NORTH ADAMS

It's a time-honored tactic in the arts, entertainment and other public forms -- politics, of course -- that you can make a name for yourself by challenging someone on a higher level of success than you. Lots of people in varying disciplines do it. I admit that I have done it, and it's been done to me, even recently.

Last week it took the form of "Twitter activism," which is as lazy as a protest movement can get, requiring the least amount physical effort and brain activity for the maximum reach in a micro-blogging version of Morbid Anatomy.

If you know about the #cancelcolbert Twitter protest, maybe you've heard of Suey Park, who started it. Or maybe not. Among those of you who have, I bet there's a portion who didn't know it a month ago. But more of you know it now than before. In this way, Park's campaign to protest a joke containing a racial slur has been successful -- it's made her higher profile than she was.

Park's previous claim to fame was the #notyourasiansidekick hashtag, which seemed huge on Twitter but less so in the real world. To build her cred after that Park needed something outrageous to inspire bluster in the mainstream. She decided to protest a fictional bigoted character -- this era's Archie Bunker -- for making a joke as a fictional bigoted character. The joke was made for the purpose of calling attention to actual bigotry, Dan Snyder's Washington Redskins Original Americans Foundation, which, at its best, enacts a form of racial extortion -- Native Americans agree to take charity from this organization with a racial slur in its name, forcing the minority to be complicit in the racism against them.

Lots of sincere people retweeted with the hashtag and Park found herself at the center of the attention, as much as Colbert did, and much less than Snyder did. If the campaign did one thing, it disarmed Colbert's joke, for better or worse.

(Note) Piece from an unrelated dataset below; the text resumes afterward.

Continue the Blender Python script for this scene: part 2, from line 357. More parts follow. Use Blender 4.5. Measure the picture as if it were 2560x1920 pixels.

In some flaky interviews, a self-important Park has proclaimed that "whiteness will always be the enemy" and said that she doesn't want white people on her side. She assured one Salon interviewer that her Twitter campaign didn't shift focus away from Dan Snyder, but, "Colbert did when he chose to ruin an opportunity to make a point about racism in America by using more racism."

She also backtracked, claiming she didn't actually want to cancel Colbert, just "improve" him, but she knew "#improvecolbert" would never get passed around.

"I write a lot of comedy myself, I write scripts, I write jokes about race all the time, but I think they're supposed to make a social commentary," Park told the Salon interviewer. That statement puts her in context. She's another twentysomething trying to grab some attention in this cluttered world by piggybacking a real concern.

I certainly get the wider point of the protest and can get behind it. Colbert's schtick invokes racist terms to make white liberals feel very self-satisfied, while Park's schtick makes them squirm and questions their liberalism. But the protest was not a well-handled one. Twitter is a horrible platform for real dialogue about issues and Suey Park is the wrong messenger, coming off like a cynical opportunist.

My generation looks at Mickey Rooney in "Breakfast At Tiffany's" and half the movies Peter Sellers starred in and marvels at how far we've come. That there's an organization using the word "redskin" in its name in 2014 is completely appalling.

Go ahead, criticize or boycott Colbert for whatever reason you want. He's a famous millionaire, he can take care of himself. But so can Park. In fact, I think it's the thing she does best.